4. Objective function. The proposed objective function computes the total hydrogen cost required for hydrotreating pre-specified oil-fractions. The non-linear correlation fc calculates the total production cost as a function of the current hydrogen purity and flowrate in each producer unit u. This function may easily accommodate internal and/or external hydrogen suppliers with different cost and restrictions. Alternatively, the proposed model with minor changes could be used for maximizing the refinery profitability. In this case, the model may optimally select the oil-fractions to be hydroteated subject to minimum and maximum oil-fraction demands and a maximum hydrogen availability. This scenario seems to be particularly interesting for dealing with ultra low-sulphur targets and, consequently, future hydrogen shortfalls.

Case study

A case study of a H2 network comprising two on-purpose plants, two platformers and eight hydrotreating units with different needs of hydrogen purity and flowrates is depicted in Figure 2a. In turn, Figure 2b shows the optimal hydrogen balance when the HD3 hydrogen purity need decreased to 95.9%. The optimal balance generated by the MINLP model with modest CPU time obtained a 25% reduction in  H2 production cost.
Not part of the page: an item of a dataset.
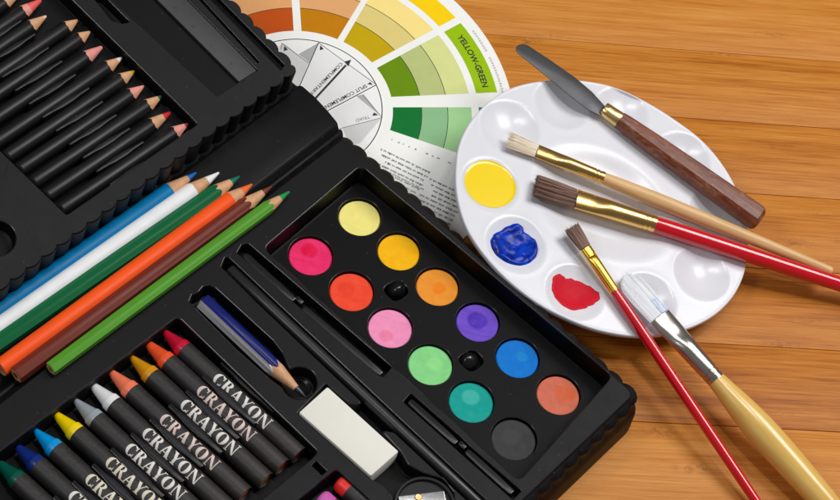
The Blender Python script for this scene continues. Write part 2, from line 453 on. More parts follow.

Conclusions and future work

An MINLP-based approach has been presented to optimally manage complex hydrogen networks of refinery operations. The proposed model is able to systematically reduce utility cost by increasing hydrogen recovery in consumer units and reducing production cost in the alternative hydrogen suppliers. This project stage is mainly focused on a rigorous treatment of hydrogen mass balances. Future work will aim at extending the model to also consider actual compression costs and operational restrictions as well as the use of alternative separation units (membranes) to recycle higher-purity off-gas to consumer units.